E. M. Bounds wrote:
“The prayers of God’s saints strengthen the unborn generation against the desolating waves of sin and evil. Woe to the generation of sons who find their own censers empty of the rich incense of prayer, whose fathers have been too busy or too unbelieving to pray, and who have inexpressible perils and untold consequences for their heritage! They whose fathers and mothers have left them a wealthy legacy of prayer are very fortunate, indeed.”
Such strong and provocative language only makes sense if we possess an exalted understanding of prayer. If prayer is just something that we do in order to be seen to be faithful in God’s eyes, then the language Bounds uses seems preposterous. After all, prayer that is inconsequential makes prayerlessness equally inconsequential. If it makes no difference if we do pray, then, conversely, it makes no difference if we don’t pray.
Bounds sees it quite differently. Prayer is the incredible grace of communicating with the living God - the prelude to powerful, world-changing acts of God. We do not have because we do not ask.

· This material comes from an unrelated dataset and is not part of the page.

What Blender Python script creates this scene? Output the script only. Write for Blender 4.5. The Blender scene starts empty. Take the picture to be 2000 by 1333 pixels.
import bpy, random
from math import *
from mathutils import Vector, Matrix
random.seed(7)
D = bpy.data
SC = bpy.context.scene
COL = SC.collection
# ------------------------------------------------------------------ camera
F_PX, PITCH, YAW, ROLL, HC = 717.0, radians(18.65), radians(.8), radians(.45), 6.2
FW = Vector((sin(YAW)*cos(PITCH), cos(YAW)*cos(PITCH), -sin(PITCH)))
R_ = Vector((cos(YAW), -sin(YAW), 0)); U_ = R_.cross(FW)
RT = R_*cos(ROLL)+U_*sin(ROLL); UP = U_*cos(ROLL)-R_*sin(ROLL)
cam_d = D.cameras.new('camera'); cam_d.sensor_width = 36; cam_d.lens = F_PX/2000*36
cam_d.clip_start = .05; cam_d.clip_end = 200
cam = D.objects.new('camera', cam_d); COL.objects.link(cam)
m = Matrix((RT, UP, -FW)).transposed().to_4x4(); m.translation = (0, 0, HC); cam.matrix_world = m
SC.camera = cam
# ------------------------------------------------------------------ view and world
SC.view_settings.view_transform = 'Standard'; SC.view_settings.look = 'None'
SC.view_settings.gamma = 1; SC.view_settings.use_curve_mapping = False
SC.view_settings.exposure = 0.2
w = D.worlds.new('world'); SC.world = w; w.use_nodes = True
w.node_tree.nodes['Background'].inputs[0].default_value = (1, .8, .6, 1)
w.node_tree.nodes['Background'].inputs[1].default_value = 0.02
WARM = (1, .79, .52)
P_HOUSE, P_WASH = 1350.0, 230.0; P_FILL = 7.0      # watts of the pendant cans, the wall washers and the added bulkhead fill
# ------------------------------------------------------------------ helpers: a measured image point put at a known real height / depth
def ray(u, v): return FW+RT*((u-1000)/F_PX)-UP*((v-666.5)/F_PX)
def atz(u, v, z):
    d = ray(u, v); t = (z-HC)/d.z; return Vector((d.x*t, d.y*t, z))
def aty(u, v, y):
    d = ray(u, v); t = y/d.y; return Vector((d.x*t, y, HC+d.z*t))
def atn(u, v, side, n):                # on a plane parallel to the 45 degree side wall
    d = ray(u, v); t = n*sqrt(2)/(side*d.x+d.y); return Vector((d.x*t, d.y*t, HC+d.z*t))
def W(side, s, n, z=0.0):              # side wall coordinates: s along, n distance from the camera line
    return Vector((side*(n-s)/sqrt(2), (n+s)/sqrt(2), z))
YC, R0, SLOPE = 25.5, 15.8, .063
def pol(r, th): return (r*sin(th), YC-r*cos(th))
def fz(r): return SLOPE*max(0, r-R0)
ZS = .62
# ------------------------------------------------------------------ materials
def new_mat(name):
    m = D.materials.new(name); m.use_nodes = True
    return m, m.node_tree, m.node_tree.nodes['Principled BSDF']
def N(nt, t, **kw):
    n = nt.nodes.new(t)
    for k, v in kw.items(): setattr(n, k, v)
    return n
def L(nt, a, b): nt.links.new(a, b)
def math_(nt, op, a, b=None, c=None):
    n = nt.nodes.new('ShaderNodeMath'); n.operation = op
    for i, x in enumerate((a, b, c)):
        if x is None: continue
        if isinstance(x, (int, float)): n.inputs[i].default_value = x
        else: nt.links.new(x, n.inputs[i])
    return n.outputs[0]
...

And, we often only receive exactly what we request - sometimes nothing more - when more could have been asked for. If we are able to receive great things from God through prayer, then not to pray is to rob the world of those great things. Jeremy Taylor wrote:
“The prayers of holy men appease God’s wrath, drive away temptations, resist and overcome the Devil, procure the ministry and service of angels, rescind the decrees of God. Prayer cures sickness and obtains pardon; it arrests the sun in its course and stays the wheels of the chariot of the moon; it rules over all gods and opens and shuts the storehouses of rain; it unlocks the cabinet of the womb and quenches the violence of fire; it stops the mouths of lions and reconciles our suffering and weak faculties with the violence of torment and violence of persecution; it pleases God and supplies all our need.”
Therefore, if this is true, then not to pray for these things is equivalent to bringing a curse. If we do not pray for these things, then we might as well be against them. We must avoid the terrible consequences of prayerlessness.